Acho que vou parando por aqui. A atenção e a paciência de vocês também têm limites. Está certo que os clamores de fora do Brasil não foram sequer mencionados aqui, ou este artigo teria se transformado em uma enciclopédia teológica. Uma confissão para terminar. Comecei minha atividade como teólogo “brigando” por uma teologia brasileira com um tom universal. Ainda continuo batendo nessa mesma tecla. Até quando seremos tímidos repetidores das teologias dos dominadores deste mundo? (Exagerado, não é? Mas o exagero é um bom artifício retórico...) Vocês viram que ouço os clamores numa seqüência específica — do universal ao particular, e mesmo que eu tenha dito que não há pretensão de hierarquia neste escrito, ela está presente. Por isso, muitos gritos particulares não foram aqui elencados. Não por que não o mereçam, mas por que meus ouvidos são pequenos demais e meu discernimento tem foco limitado. E eu acho que deve ser assim mesmo. Afinal de contas, eu e você somos apenas membros do Corpo, jamais o Corpo — que é (de) Cristo.

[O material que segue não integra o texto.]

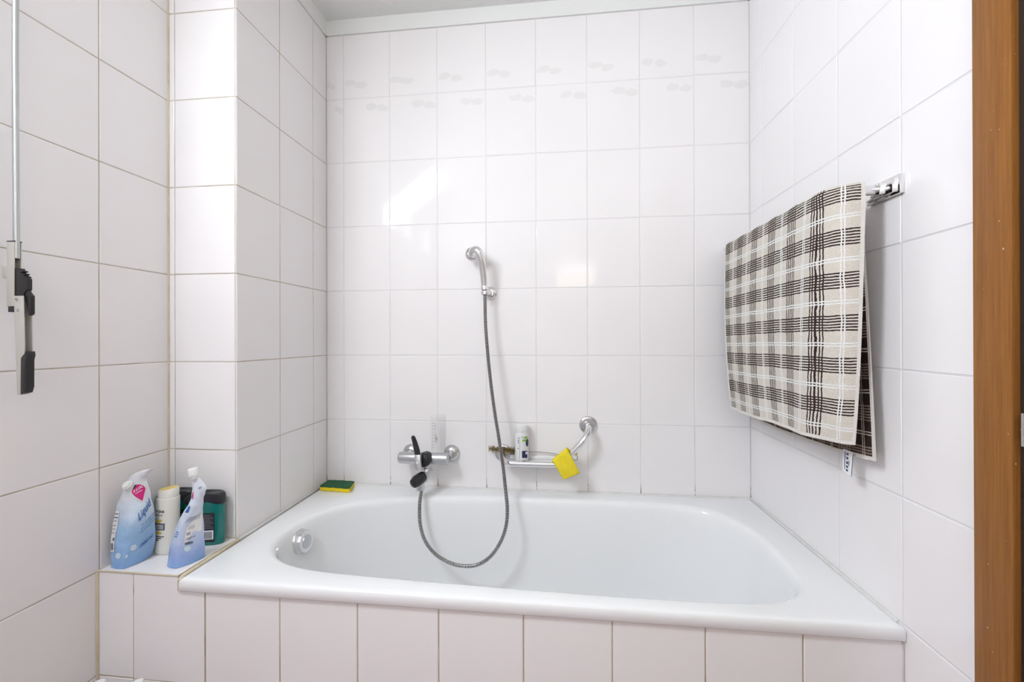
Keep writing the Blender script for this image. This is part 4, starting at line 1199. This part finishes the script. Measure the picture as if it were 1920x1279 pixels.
# ------------------------------------------------------------------ clear bottles on the floor below the ledge
def pet(label, x, y, tilt_x, tilt_y, ztop):
    zb = ZFLOOR
    t_ = thing('clear_bottle', label, 'bottle', (x, y, zb), 'clear bottles on the floor')
    ax = Vector((tilt_x, tilt_y, 1)).normalized()
    top_ = Vector((x, y, ztop)); L = 0.30
    base = top_ - ax * L
    mb = MB(); lathe(mb, [(0, 0.002), (0.028, 0.0), (0.034, 0.006), (0.035, 0.03), (0.033, 0.05), (0.035, 0.07), (0.033, 0.10), (0.035, 0.13), (0.033, 0.16), (0.035, 0.19), (0.034, 0.21), (0.026, 0.245), (0.015, 0.268), (0.012, 0.272), (0.012, 0.285), (0, 0.285)], base, ax, 32)
    mb.build('body', M['petwall'], t_)
    mb = MB()
    rr = []
    u = ax.cross(Vector((0, 1, 0))).normalized(); w = ax.cross(u)
    for h, s in ((0.280, 0.0145), (0.298, 0.0145), (0.300, 0.0130)):
        rr.append([base + ax * h + (u * math.cos(2 * PI * q / 48) + w * math.sin(2 * PI * q / 48)) * (s * (1 if q % 2 else 0.965)) for q in range(48)])
    loft(mb, rr); mb.build('screw_cap', M['white'], t_)
    return t_
pet('clear plastic bottle with a white cap on the floor against the left wall', -0.215, -0.765, -0.10, 0.0, -0.222)
pet('clear plastic bottle with a white cap on the floor, further from the left wall', -0.112, -0.765, -0.16, 0.0, -0.212)

# ------------------------------------------------------------------ mirror lamp on the wall behind the camera
lm = thing('wall_lamp', 'warm box lamp on the wall facing the bathtub', 'lamp', (1.04, YFRONT, 1.10))
mb = MB(); box(mb, (0.80, YFRONT, 1.105), (1.28, YFRONT + 0.025, 1.19)); mb.build('back_plate', M['chrome'], lm, bevel=0.003)
mb = MB(); box(mb, (0.86, YFRONT + 0.025, 1.10), (1.22, YFRONT + 0.09, 1.20)); mb.build('shade', M['glow'], lm, bevel=0.01)
# added fill light above the lamp, aimed up to brighten the room off the ceiling
ul_ = bpy.data.lights.new('added_ceiling_fill', 'AREA'); ul_.shape = 'RECTANGLE'; ul_.size = 0.40; ul_.size_y = 0.06
ul_.energy = 1.6; ul_.color = (1.0, 0.985, 0.97)
uo = bpy.data.objects.new('added_ceiling_fill', ul_); C.objects.link(uo)
uo.location = (1.04, YFRONT + 0.060, 1.206); uo.rotation_euler = (math.radians(180), 0, 0)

Ah! Só mais uma coisinha pra terminar, e agora termino mesmo. Talvez alguém esteja se perguntando: “Mas, e o clamor dos pecadores por Jesus Cristo”? Quem não consegue perceber que os clamores que listei são clamores por salvação, e pensa que tais clamores são meramente seculares, ainda está muito marcado pelo viés igrejeiro e fundamentalista (provavelmente tal pessoa pense que antes de alguém poder clamar a Deus, precise passar por uma escola doutrinária, para que o clamor seja ortodoxo...). Uma preocupação me persegue desde que me entendo por estudante de teologia: não podemos mais confundir os meios com os fins. Afinal de contas, não aprendemos com os evangelicais do longínquo último quarto do século XX, que a igreja não é o Reino?
* Sesu é a Secretaria de Educação Superior; CNPq é o Conselho Nacional de Desenvolvimento Científico e Tecnológico; e Capes é a Coordenação de Aperfeiçoamento de Pessoal de Nível Superior.